• **Material shown**
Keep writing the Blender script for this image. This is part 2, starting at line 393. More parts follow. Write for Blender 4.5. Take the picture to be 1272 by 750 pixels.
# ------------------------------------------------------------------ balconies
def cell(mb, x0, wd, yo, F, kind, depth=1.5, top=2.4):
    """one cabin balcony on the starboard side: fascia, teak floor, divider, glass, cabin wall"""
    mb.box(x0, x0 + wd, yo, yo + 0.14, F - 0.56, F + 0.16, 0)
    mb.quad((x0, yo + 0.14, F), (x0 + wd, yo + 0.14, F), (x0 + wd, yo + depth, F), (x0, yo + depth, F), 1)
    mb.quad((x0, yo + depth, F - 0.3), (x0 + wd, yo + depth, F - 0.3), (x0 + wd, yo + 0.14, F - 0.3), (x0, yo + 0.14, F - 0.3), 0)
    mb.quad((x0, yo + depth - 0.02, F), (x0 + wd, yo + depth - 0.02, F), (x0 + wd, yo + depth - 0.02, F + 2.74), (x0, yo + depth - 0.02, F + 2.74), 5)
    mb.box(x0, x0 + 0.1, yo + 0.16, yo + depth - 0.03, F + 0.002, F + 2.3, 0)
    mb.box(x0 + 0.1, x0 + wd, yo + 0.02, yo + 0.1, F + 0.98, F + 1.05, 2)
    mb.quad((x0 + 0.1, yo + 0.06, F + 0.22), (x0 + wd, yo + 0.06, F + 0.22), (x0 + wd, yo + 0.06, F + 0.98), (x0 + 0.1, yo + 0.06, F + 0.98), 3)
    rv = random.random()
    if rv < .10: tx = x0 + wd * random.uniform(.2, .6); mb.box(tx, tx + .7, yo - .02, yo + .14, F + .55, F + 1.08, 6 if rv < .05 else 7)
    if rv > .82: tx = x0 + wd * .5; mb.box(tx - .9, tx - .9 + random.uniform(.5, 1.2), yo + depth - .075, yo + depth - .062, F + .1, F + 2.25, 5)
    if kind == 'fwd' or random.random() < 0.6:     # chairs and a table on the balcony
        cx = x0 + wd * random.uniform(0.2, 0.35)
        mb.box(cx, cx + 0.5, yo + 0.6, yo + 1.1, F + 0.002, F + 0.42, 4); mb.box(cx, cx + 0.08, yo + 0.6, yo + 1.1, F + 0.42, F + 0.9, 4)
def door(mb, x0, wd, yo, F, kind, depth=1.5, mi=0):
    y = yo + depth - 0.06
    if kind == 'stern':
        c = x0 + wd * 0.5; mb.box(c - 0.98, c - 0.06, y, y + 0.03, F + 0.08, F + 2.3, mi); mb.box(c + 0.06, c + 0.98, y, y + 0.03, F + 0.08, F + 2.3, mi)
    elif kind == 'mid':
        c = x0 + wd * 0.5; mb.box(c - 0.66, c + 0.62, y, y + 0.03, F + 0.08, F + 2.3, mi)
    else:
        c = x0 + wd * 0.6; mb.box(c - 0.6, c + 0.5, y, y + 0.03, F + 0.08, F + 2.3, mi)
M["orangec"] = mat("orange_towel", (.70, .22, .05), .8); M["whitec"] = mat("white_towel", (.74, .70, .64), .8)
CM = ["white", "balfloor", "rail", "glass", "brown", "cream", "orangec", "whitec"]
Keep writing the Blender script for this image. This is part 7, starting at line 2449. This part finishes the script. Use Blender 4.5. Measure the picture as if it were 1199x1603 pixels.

• **What needs to be done**
Take the data above and return it exactly.

• **Right answer**
Keep writing the Blender script for this image. This is part 2, starting at line 393. More parts follow. Write for Blender 4.5. Take the picture to be 1272 by 750 pixels.
# ------------------------------------------------------------------ balconies
def cell(mb, x0, wd, yo, F, kind, depth=1.5, top=2.4):
    """one cabin balcony on the starboard side: fascia, teak floor, divider, glass, cabin wall"""
    mb.box(x0, x0 + wd, yo, yo + 0.14, F - 0.56, F + 0.16, 0)
    mb.quad((x0, yo + 0.14, F), (x0 + wd, yo + 0.14, F), (x0 + wd, yo + depth, F), (x0, yo + depth, F), 1)
    mb.quad((x0, yo + depth, F - 0.3), (x0 + wd, yo + depth, F - 0.3), (x0 + wd, yo + 0.14, F - 0.3), (x0, yo + 0.14, F - 0.3), 0)
    mb.quad((x0, yo + depth - 0.02, F), (x0 + wd, yo + depth - 0.02, F), (x0 + wd, yo + depth - 0.02, F + 2.74), (x0, yo + depth - 0.02, F + 2.74), 5)
    mb.box(x0, x0 + 0.1, yo + 0.16, yo + depth - 0.03, F + 0.002, F + 2.3, 0)
    mb.box(x0 + 0.1, x0 + wd, yo + 0.02, yo + 0.1, F + 0.98, F + 1.05, 2)
    mb.quad((x0 + 0.1, yo + 0.06, F + 0.22), (x0 + wd, yo + 0.06, F + 0.22), (x0 + wd, yo + 0.06, F + 0.98), (x0 + 0.1, yo + 0.06, F + 0.98), 3)
    rv = random.random()
    if rv < .10: tx = x0 + wd * random.uniform(.2, .6); mb.box(tx, tx + .7, yo - .02, yo + .14, F + .55, F + 1.08, 6 if rv < .05 else 7)
    if rv > .82: tx = x0 + wd * .5; mb.box(tx - .9, tx - .9 + random.uniform(.5, 1.2), yo + depth - .075, yo + depth - .062, F + .1, F + 2.25, 5)
    if kind == 'fwd' or random.random() < 0.6:     # chairs and a table on the balcony
        cx = x0 + wd * random.uniform(0.2, 0.35)
        mb.box(cx, cx + 0.5, yo + 0.6, yo + 1.1, F + 0.002, F + 0.42, 4); mb.box(cx, cx + 0.08, yo + 0.6, yo + 1.1, F + 0.42, F + 0.9, 4)
def door(mb, x0, wd, yo, F, kind, depth=1.5, mi=0):
    y = yo + depth - 0.06
    if kind == 'stern':
        c = x0 + wd * 0.5; mb.box(c - 0.98, c - 0.06, y, y + 0.03, F + 0.08, F + 2.3, mi); mb.box(c + 0.06, c + 0.98, y, y + 0.03, F + 0.08, F + 2.3, mi)
    elif kind == 'mid':
        c = x0 + wd * 0.5; mb.box(c - 0.66, c + 0.62, y, y + 0.03, F + 0.08, F + 2.3, mi)
    else:
        c = x0 + wd * 0.6; mb.box(c - 0.6, c + 0.5, y, y + 0.03, F + 0.08, F + 2.3, mi)
M["orangec"] = mat("orange_towel", (.70, .22, .05), .8); M["whitec"] = mat("white_towel", (.74, .70, .64), .8)
CM = ["white", "balfloor", "rail", "glass", "brown", "cream", "orangec", "whitec"]
Keep writing the Blender script for this image. This is part 7, starting at line 2449. This part finishes the script. Use Blender 4.5. Measure the picture as if it were 1199x1603 pixels.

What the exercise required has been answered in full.